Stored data
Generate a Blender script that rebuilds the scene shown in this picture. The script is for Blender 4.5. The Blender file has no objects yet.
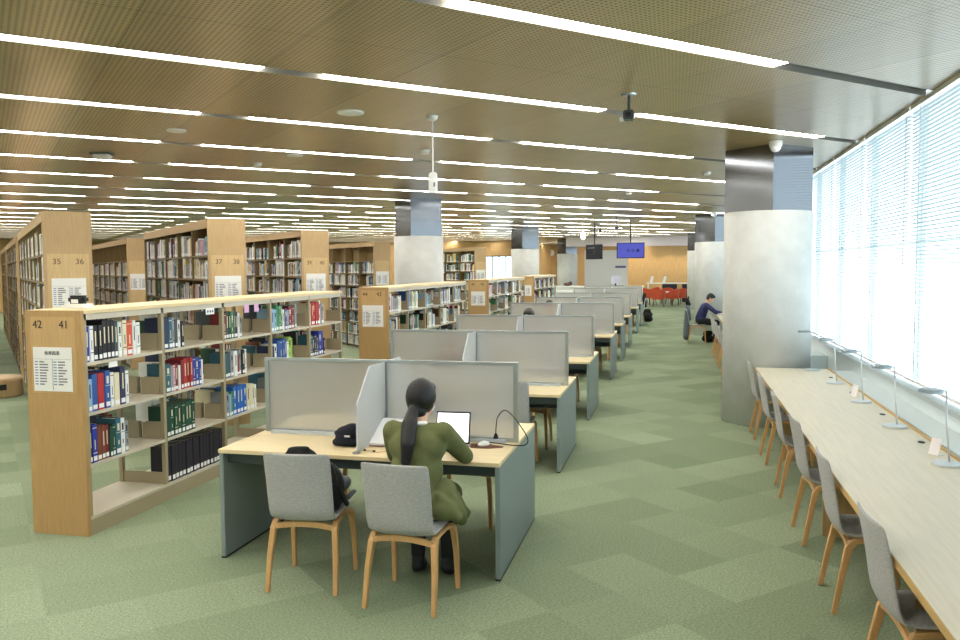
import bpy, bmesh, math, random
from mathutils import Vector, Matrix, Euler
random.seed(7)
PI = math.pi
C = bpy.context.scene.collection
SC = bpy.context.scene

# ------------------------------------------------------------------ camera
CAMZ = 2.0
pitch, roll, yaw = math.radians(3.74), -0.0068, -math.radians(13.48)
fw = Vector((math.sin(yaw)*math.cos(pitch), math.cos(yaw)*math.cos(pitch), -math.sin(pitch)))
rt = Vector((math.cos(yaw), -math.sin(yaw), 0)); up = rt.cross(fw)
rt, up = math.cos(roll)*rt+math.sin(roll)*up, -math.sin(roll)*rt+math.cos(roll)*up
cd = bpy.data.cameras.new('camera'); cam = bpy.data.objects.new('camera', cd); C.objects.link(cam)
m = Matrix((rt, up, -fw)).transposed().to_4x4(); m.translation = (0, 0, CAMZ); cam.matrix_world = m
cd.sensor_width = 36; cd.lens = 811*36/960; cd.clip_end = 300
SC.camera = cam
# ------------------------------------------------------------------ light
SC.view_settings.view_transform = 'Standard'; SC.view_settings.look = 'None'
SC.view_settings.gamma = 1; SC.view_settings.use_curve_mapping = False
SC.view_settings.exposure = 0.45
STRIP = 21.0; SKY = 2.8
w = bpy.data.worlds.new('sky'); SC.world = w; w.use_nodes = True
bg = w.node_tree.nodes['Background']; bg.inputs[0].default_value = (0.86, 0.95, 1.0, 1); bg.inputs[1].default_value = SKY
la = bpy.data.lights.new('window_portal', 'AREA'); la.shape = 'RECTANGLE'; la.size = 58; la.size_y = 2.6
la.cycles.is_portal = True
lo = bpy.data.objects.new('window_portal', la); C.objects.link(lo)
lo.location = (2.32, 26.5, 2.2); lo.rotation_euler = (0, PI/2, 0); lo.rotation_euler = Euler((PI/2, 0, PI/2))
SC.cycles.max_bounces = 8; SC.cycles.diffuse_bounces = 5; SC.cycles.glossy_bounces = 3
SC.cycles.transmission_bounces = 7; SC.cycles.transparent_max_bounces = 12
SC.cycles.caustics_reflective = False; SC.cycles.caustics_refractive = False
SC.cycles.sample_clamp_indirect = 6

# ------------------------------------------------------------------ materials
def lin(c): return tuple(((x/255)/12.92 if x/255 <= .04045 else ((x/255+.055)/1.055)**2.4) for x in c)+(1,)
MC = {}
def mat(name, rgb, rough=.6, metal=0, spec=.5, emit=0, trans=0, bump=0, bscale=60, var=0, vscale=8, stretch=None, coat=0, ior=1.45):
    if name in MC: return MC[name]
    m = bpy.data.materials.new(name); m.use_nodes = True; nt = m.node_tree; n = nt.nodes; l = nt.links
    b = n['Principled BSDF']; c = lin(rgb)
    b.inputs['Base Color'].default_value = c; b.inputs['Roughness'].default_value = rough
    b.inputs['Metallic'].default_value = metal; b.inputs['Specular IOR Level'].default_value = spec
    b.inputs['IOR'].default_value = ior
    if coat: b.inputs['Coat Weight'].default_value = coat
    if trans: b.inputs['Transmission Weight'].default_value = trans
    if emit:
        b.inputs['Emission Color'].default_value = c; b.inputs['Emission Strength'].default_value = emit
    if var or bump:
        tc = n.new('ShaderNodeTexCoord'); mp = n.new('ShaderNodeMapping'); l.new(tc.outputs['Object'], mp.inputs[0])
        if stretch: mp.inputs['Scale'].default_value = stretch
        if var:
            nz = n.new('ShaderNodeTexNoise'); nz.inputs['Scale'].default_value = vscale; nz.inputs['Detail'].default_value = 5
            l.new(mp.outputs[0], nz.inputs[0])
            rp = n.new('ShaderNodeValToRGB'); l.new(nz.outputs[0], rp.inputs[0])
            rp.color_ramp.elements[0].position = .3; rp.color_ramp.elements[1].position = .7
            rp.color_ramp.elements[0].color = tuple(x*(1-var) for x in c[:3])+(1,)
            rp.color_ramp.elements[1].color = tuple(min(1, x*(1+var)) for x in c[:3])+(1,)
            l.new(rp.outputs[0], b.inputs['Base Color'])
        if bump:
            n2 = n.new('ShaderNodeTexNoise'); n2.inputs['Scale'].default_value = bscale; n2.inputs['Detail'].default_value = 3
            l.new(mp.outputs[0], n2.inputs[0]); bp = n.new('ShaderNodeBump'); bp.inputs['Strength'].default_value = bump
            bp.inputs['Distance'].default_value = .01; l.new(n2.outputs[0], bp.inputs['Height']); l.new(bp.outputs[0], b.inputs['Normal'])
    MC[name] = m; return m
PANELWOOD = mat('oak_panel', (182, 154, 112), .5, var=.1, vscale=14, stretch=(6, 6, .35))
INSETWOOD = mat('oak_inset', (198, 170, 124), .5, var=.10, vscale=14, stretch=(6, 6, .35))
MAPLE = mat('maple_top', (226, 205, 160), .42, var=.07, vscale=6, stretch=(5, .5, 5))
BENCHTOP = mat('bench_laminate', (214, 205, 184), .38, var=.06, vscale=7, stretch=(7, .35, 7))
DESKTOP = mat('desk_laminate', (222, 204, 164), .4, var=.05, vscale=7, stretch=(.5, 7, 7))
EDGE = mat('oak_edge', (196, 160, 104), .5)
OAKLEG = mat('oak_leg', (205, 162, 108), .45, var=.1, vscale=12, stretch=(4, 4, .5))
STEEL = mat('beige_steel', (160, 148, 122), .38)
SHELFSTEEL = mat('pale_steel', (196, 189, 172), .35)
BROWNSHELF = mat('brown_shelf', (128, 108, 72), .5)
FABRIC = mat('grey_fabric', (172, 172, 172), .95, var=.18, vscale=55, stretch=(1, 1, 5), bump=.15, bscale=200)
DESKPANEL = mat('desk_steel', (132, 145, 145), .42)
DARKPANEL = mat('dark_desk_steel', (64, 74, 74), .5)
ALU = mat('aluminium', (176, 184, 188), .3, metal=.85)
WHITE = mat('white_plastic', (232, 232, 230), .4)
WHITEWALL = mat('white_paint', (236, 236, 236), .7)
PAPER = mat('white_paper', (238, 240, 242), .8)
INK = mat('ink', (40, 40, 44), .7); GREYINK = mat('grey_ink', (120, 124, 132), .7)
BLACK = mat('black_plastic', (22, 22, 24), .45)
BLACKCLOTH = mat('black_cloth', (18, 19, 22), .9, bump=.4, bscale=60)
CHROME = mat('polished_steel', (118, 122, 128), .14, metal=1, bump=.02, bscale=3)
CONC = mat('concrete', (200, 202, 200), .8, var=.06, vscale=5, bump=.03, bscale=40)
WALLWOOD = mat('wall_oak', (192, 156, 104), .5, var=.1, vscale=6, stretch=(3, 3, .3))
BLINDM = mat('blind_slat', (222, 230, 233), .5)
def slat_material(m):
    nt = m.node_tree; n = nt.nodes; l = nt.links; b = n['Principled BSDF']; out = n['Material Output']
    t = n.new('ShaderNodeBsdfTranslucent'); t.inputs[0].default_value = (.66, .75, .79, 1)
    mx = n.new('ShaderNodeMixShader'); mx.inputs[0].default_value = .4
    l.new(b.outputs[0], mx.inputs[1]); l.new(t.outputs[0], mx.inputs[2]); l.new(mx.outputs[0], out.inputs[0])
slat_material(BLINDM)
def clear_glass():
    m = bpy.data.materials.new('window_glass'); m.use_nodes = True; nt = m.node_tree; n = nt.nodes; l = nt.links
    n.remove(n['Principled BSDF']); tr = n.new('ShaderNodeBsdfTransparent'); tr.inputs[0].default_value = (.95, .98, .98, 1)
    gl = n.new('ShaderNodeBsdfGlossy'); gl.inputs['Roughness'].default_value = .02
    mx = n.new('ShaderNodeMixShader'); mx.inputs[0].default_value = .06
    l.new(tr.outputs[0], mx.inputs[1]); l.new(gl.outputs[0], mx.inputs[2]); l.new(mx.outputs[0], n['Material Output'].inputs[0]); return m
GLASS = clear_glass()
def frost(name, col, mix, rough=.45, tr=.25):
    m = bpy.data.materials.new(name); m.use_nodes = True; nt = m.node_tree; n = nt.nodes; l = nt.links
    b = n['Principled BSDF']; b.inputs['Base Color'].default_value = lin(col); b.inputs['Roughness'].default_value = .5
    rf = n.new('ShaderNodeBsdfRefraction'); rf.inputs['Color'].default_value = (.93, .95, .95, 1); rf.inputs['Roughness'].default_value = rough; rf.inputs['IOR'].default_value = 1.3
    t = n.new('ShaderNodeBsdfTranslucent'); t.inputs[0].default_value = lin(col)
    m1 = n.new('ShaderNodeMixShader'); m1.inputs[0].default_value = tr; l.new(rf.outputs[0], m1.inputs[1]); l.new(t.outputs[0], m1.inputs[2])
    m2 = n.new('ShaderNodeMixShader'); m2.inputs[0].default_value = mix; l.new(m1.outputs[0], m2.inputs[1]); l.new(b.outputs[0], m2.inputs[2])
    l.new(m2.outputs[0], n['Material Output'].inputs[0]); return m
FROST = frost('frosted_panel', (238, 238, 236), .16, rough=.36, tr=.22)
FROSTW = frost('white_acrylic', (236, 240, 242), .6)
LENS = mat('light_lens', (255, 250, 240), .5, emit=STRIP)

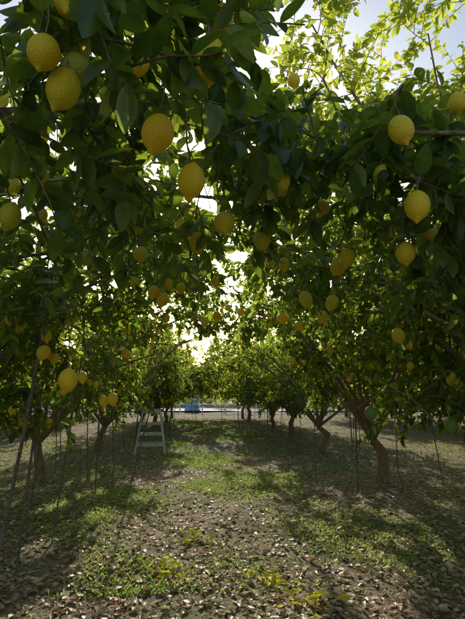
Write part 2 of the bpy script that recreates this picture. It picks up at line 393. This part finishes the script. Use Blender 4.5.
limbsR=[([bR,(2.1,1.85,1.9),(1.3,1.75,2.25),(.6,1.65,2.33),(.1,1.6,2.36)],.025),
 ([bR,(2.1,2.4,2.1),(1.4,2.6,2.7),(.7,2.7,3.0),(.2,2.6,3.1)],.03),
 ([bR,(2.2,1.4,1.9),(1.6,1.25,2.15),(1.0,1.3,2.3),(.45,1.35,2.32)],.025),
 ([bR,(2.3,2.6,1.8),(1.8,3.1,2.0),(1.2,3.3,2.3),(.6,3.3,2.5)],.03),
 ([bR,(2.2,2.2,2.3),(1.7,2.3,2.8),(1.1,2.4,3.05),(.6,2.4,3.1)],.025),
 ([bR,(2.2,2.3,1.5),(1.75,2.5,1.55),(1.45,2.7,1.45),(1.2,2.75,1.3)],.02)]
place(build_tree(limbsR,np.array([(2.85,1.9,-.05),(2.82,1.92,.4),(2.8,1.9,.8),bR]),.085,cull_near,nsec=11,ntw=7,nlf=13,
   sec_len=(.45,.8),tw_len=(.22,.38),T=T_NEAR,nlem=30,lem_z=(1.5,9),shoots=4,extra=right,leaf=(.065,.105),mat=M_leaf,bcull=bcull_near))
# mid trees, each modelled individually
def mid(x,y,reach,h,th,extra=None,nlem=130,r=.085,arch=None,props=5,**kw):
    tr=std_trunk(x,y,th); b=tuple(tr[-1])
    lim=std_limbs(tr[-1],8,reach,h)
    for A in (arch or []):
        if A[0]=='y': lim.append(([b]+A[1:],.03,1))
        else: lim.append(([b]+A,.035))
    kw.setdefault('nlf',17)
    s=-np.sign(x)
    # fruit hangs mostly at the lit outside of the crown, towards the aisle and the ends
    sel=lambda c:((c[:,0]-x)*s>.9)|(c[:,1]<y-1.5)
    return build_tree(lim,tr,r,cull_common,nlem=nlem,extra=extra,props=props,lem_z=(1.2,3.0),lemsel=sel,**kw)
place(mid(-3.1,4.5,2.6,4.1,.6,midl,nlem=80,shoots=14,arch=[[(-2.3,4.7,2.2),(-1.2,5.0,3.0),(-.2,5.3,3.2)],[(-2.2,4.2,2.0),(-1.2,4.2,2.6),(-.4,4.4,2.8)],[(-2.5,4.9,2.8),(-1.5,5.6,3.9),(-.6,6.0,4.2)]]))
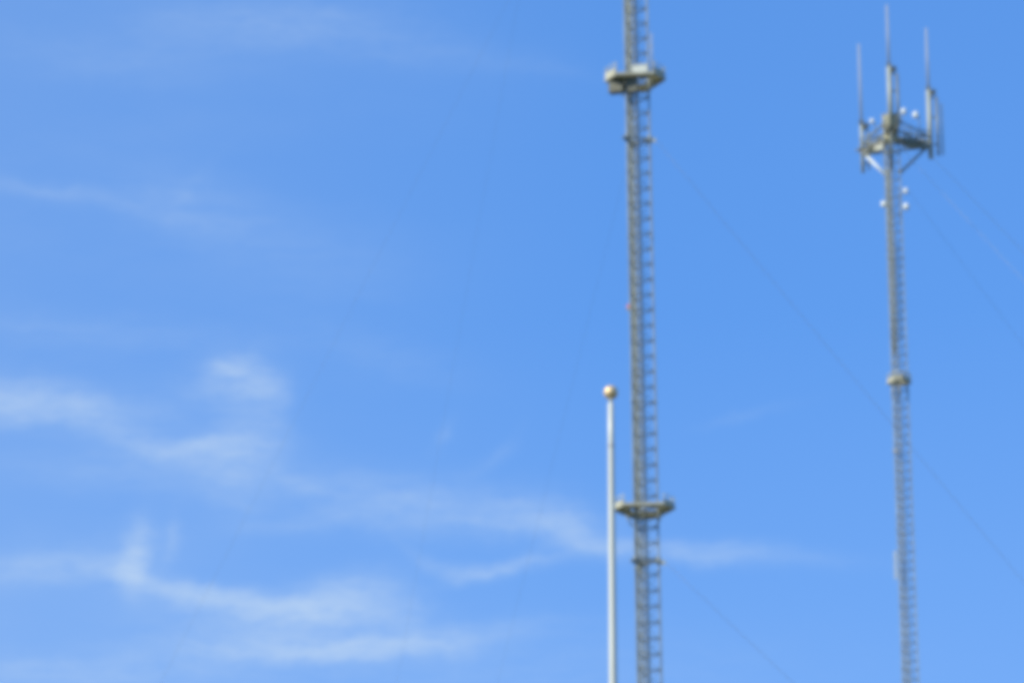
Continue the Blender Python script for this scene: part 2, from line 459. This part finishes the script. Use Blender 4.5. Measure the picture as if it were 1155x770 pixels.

* Task brief
Make an exact copy of the lines from the top of the material through the line with "SC = bpy.context.scene", pictures excluded.

* Completed exercise
Generate a Blender script that rebuilds the scene shown in this picture. The script is for Blender 4.5. The Blender file has no objects yet.
import bpy, bmesh, math, random
from mathutils import Vector, Matrix, Euler
random.seed(7)
PI = math.pi
C = bpy.context.scene.collection
SC = bpy.context.scene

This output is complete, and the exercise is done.